The Confidence to Subtract
I’ve been thinking a lot about filters lately. Not the ones that smooth your skin in photos. The ones that decide what you let into your life.
I’m a recovering people pleaser. For most of my life, “yes” came out of my mouth before my brain or body had a chance to weigh in. Yes to the meeting. Yes to the favor. Yes to the project I didn’t actually want. Yes, just in case it might benefit me one day. The default was open. Everything got through.
Filters change that. A real filter is a decision you’ve made in advance about what aligns with you and what doesn’t. It saves you from re-litigating the same question every time someone asks for something from you. It sounds clean and simple when I write it like that. In practice, it is uncomfortable.
Because filters require subtraction. They require saying no to things that look reasonable on the surface. They require disappointing people, sometimes people you genuinely care about. They require trusting yourself enough to believe that what you want and what you need is reason enough.

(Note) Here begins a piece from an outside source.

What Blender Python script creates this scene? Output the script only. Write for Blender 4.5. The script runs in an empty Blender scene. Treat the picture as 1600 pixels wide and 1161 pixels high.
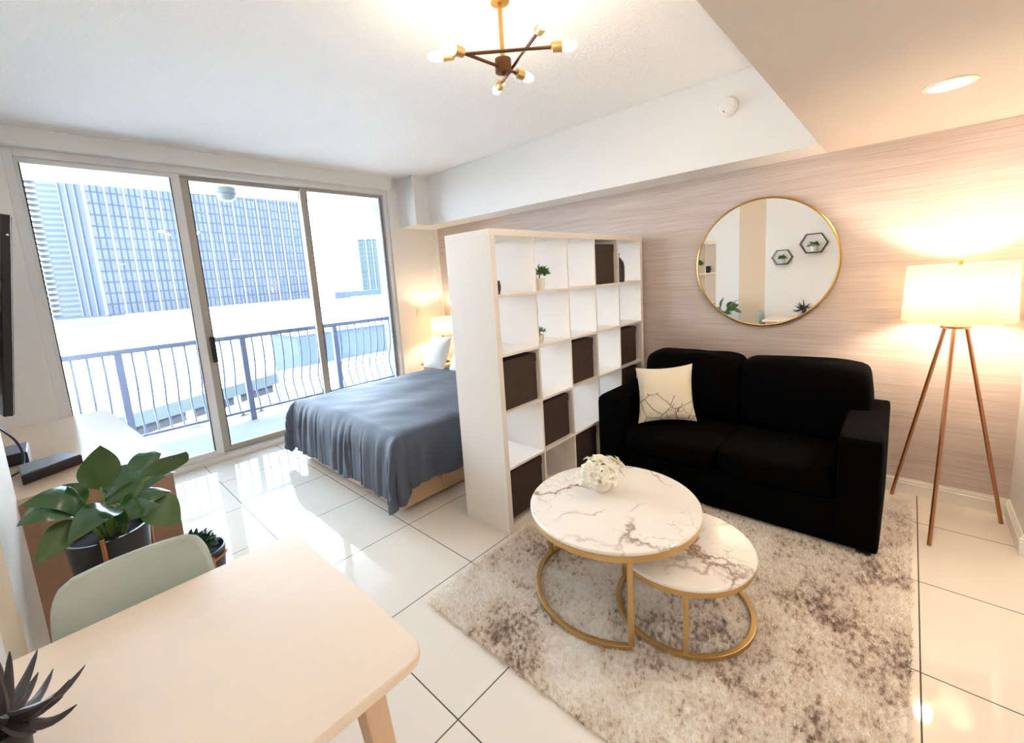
import bpy, bmesh, math, random
import numpy as np
from mathutils import Vector, Matrix, noise as mnoise
random.seed(7)
PI = math.pi
C = bpy.context.scene.collection

# ------------------------------------------------------------------ materials
def lin(r, g, b):
    f = lambda c: c/12.92 if c <= .04045 else ((c+.055)/1.055)**2.4
    return (f(r/255), f(g/255), f(b/255))

def newmat(name):
    m = bpy.data.materials.new(name); m.use_nodes = True
    nt = m.node_tree; nt.nodes.clear()
    out = nt.nodes.new('ShaderNodeOutputMaterial')
    return m, nt, out

class N:
    def __init__(s, nt): s.nt = nt
    def n(s, t, **kw):
        nd = s.nt.nodes.new('ShaderNode'+t)
        for k, v in kw.items():
            if k.startswith('i_'):
                key = k[2:]; key = int(key) if key.isdigit() else key.replace('_', ' ')
                nd.inputs[key].default_value = v
            else: setattr(nd, k, v)
        return nd
    def l(s, a, b): s.nt.links.new(a, b)
    def math(s, op, a, b=None, c=None):
        nd = s.nt.nodes.new('ShaderNodeMath'); nd.operation = op
        for i, v in enumerate((a, b, c)):
            if v is None: continue
            if isinstance(v, (int, float)): nd.inputs[i].default_value = v
            else: s.l(v, nd.inputs[i])
        return nd.outputs[0]
    def mix(s, fac, a, b, mode='MIX'):
        nd = s.nt.nodes.new('ShaderNodeMix'); nd.data_type = 'RGBA'; nd.blend_type = mode
        for i, v in ((0, fac), (6, a), (7, b)):
            if isinstance(v, (int, float)): nd.inputs[i].default_value = v
            elif isinstance(v, tuple): nd.inputs[i].default_value = (*v[:3], 1)
            else: s.l(v, nd.inputs[i])
        return nd.outputs[2]
    def ramp(s, fac, stops):
        nd = s.nt.nodes.new('ShaderNodeValToRGB'); e = nd.color_ramp.elements
        while len(e) < len(stops): e.new(.5)
        for k, (p, c) in enumerate(stops):
            e[k].position = p; e[k].color = (*c, 1) if len(c) == 3 else c
        s.l(fac, nd.inputs[0]); return nd.outputs[0]

def mat(name, col, rough=.5, metal=0., var=.05, scale=12., stretch=(1, 1, 1), bump=0., bscale=60., coat=0., spec=.5, sheen=0.):
    m, nt, out = newmat(name); g = N(nt)
    p = g.n('BsdfPrincipled'); g.l(p.outputs[0], out.inputs[0])
    tc = g.n('TexCoord'); mp = g.n('Mapping'); mp.inputs['Scale'].default_value = stretch
    g.l(tc.outputs['Object'], mp.inputs[0])
    nz = g.n('TexNoise', i_Scale=scale, i_Detail=4.); g.l(mp.outputs[0], nz.inputs['Vector'])
    c = g.mix(nz.outputs[0], tuple(x*(1-var) for x in col), tuple(min(1, x*(1+var)) for x in col))
    g.l(c, p.inputs['Base Color'])
    p.inputs['Roughness'].default_value = rough; p.inputs['Metallic'].default_value = metal
    p.inputs['Specular IOR Level'].default_value = spec
    p.inputs['Coat Weight'].default_value = coat; p.inputs['Coat Roughness'].default_value = .05
    p.inputs['Sheen Weight'].default_value = sheen
    if bump:
        bz = g.n('TexNoise', i_Scale=bscale, i_Detail=3.); g.l(mp.outputs[0], bz.inputs['Vector'])
        b = g.n('Bump', i_Strength=bump, i_Distance=.01); g.l(bz.outputs[0], b.inputs['Height']); g.l(b.outputs[0], p.inputs['Normal'])
    return m

def emat(name, col, strength):
    m, nt, out = newmat(name); g = N(nt)
    e = g.n('Emission'); e.inputs[0].default_value = (*col, 1); e.inputs[1].default_value = strength
    g.l(e.outputs[0], out.inputs[0]); return m

M = {}
M['white_wall'] = mat('white wall paint', lin(240, 237, 233), .6, var=.015, scale=3, bump=.05, bscale=140)
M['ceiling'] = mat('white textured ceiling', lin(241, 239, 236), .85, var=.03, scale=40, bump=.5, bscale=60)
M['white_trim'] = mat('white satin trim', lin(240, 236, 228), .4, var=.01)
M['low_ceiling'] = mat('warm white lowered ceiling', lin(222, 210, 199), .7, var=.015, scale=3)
M['beige_wall'] = mat('beige wall section', lin(228, 206, 178), .6, var=.02, scale=3)
M['shelf'] = mat('white shelf foil', lin(240, 232, 224), .35, var=.012, scale=6)
M['box'] = mat('dark brown box board', lin(60, 44, 36), .7, var=.12, scale=180, stretch=(1, 1, .2), bump=.15, bscale=300)
M['alu'] = mat('grey anodised aluminium', lin(176, 168, 156), .45, .25, var=.04, stretch=(1, 1, .05))
M['alu_white'] = mat('white powder coated frame', lin(232, 231, 228), .45, var=.02)
M['black_plastic'] = mat('black plastic', (.006, .006, .007), .35, var=.1)
M['grey_plastic'] = mat('dark grey plastic', lin(104, 107, 118), .35, var=.05)
M['gasket'] = mat('black rubber gasket', (.02, .02, .025), .6)
M['brass'] = mat('brushed brass', lin(200, 158, 92), .3, 1., var=.06, scale=60, stretch=(1, 1, .2))
M['gold'] = mat('satin gold metal', lin(206, 170, 112), .35, .85, var=.05, scale=60)
M['bronze'] = mat('aged bronze rod', lin(112, 74, 48), .35, .8, var=.08)
M['copper'] = mat('copper lamp leg', lin(178, 122, 84), .35, .8, var=.08, scale=30)
M['birch'] = mat('pale birch wood', lin(247, 230, 212), .4, var=.025, scale=4, stretch=(1, 7, 7), coat=.1)
M['birch_leg'] = mat('birch leg wood', lin(222, 192, 160), .5, var=.08, scale=6, stretch=(10, 10, 1))
M['oak'] = mat('white stained oak', lin(206, 178, 152), .14, var=.07, scale=5, stretch=(14, 1, 14), coat=.0, spec=.6)
M['oak_shaded'] = mat('oak veneer with painted shade', lin(160, 124, 102), .5, var=.1, scale=6, stretch=(12, 12, 1))  # same pale oak, darkened in colour for the backlit dresser side
M['bed_wood'] = mat('light bed veneer', lin(214, 180, 142), .45, var=.07, scale=6, stretch=(1.5, 1.5, 14))
M['mattress'] = mat('white mattress ticking', lin(230, 228, 224), .8, var=.03)
M['linen_white'] = mat('white linen', lin(244, 240, 232), .85, var=.03, scale=80, bump=.15, bscale=200, sheen=.2)
M['duvet'] = mat('slate grey cotton sateen', lin(82, 88, 102), .6, var=.06, scale=200, bump=.06, bscale=300, sheen=.08, spec=.35)
M['black_velvet'] = mat('black velvet', (.0018, .0015, .0015), .95, var=.2, scale=60, bump=.1, bscale=260, spec=.06)
M['mint'] = mat('pale sage plastic', lin(192, 205, 198), .45, var=.015, scale=4)
M['leaf'] = mat('glossy green leaf', lin(36, 82, 30), .2, var=.3, scale=7, bump=.18, bscale=26, spec=.8)
M['leaf_back'] = mat('matt green leaf', lin(78, 106, 62), .45, var=.2, scale=7)
M['stem'] = mat('yellow green stem', lin(120, 140, 70), .5, var=.1)
M['leaf_small'] = mat('small dark green leaf', lin(40, 70, 38), .4, var=.35, scale=40)
M['leaf_bright'] = mat('bright green leaf', lin(74, 116, 48), .45, var=.35, scale=40)
M['aloe'] = mat('dark purple green aloe', lin(50, 42, 44), .4, var=.4, scale=14, stretch=(1, 1, 1))
M['soil'] = mat('dark soil', (.012, .009, .007), .95, var=.4, scale=80, bump=.6, bscale=120)
M['black_pot'] = mat('black planter', (.011, .0105, .010), .32, var=.1)
M['white_pot'] = mat('white ceramic pot', lin(240, 232, 224), .25, var=.02)
M['black_metal'] = mat('black wire metal', (.02, .017, .016), .45, .3, var=.1)
M['grey_glass'] = mat('ribbed grey light glass', lin(120, 124, 120), .3, var=.15, scale=40)
M['petal'] = mat('ivory petal', (.98, .94, .83), .7, var=.05, scale=30)
M['petal_core'] = mat('yellow flower centre', lin(226, 196, 110), .7, var=.15, scale=60)
M['twig'] = mat('dark brown twig', lin(64, 44, 24), .7, var=.2)
M['rail'] = mat('grey painted railing', lin(104, 110, 128), .5, var=.04, spec=.3)
M['balcony'] = mat('balcony coating with painted shade', (.105, .102, .145), .8, var=.05, scale=4)  # lavender shade under the slab is put into the floor colour
M['balcony_wall'] = mat('balcony wall with painted shade', (.15, .165, .19), .9, var=.03)  # white wall; its blue grey shade is put into the base colour
M['stucco'] = mat('white balcony stucco', lin(246, 246, 246), .9, var=.02, bump=.2, bscale=90)
M['concrete_white'] = mat('sun bleached white roof', lin(244, 242, 236), .9, var=.04, scale=.15)
M['concrete_grey'] = mat('pale concrete', lin(205, 202, 196), .9, var=.1, scale=.2)
M['teal_band'] = mat('pale teal concrete band', (.036, .047, .049), .8, var=.05, scale=.3)
M['blue_wall'] = mat('pale blue painted wall', (.013, .024, .050), .8, var=.06, scale=.2)
M['dark_opening'] = mat('dark garage interior', (.012, .013, .018), .9, var=.3, scale=.6)
M['asphalt'] = mat('sunlit asphalt', lin(170, 166, 164), .95, var=.08, scale=.2)
M['mullion'] = mat('white facade mullion', (.075, .074, .072), .8, var=.02, spec=.1)
M['tower_white'] = mat('white tower balcony front', (.12, .12, .12), .9, var=.02, spec=.1)
M['mirror'] = mat('mirror silver', (.93, .92, .89), .012, 1., var=.0)
M['downlight_lens'] = emat('glowing downlight lens', (1, .88, .72), 34)
M['bulb'] = emat('glowing filament bulb', (1, .82, .62), 15)
M['lamp_bulb'] = emat('glowing lamp bulb', (1, .82, .63), 72)
M['bed_bulb'] = emat('glowing bedside bulb', (1, .80, .56), 75)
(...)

The question I get asked the most about this is, “How do you know you’re not being too limiting? What if you’re missing something?” I sat with that question for a long time. The honest answer is, you don’t always know. You can’t run the experiment of the life where you said yes to everything alongside the life where you didn’t. You just have to choose.
What I can tell you is that my world has, in some ways, gotten smaller. I do fewer things. I go to fewer events. I say no more than I used to, and I say it without the long apologetic preamble I used to attach. And what I’ve noticed is that the smaller world feels more like mine. There is more energy in it for the people and the work that actually fill me up. There is more presence for the things I love.
That doesn’t mean it stopped being hard. I still catch myself letting things through that don’t belong. I still feel the old pull to say yes to keep the peace, or to keep the door open, or to be seen as generous. The filter isn’t a one-time decision. It’s a practice.
And practice is the only honest answer I have to the confidence question. You don’t develop confidence in your filters by thinking about them. You develop it by using them. By saying no and watching what happens. By noticing that the person you were afraid of disappointing is fine. By noticing that the opportunity you turned down was replaced by something better, or by nothing, and that nothing was actually a kind of relief.
There is something I want to name for the leaders reading this. The cultural script says optionality is freedom. Keep your options open. Never close a door. You never know. I understand the appeal. But I’d offer a different read. When everything is a maybe, nothing is a yes. When you can’t say no to anything, you can’t fully say yes to anything either. Optionality, past a certain point, is just a more sophisticated form of avoidance.
So if you’ve been feeling stretched thin or vaguely resentful of your own calendar, I’d invite you to look at your filters. Whether you have them. Whether you’re using them.
Pick one this week. One thing you would normally say yes to without thinking. Run it through a filter. Does this align with what I actually want right now? Does this energize me or deplete me? If I said no to this, what would I be making space for?
Then practice. See what comes back to you.
I suspect, like me, you’ll find the return on filtering is far greater than the cost of the things you let go.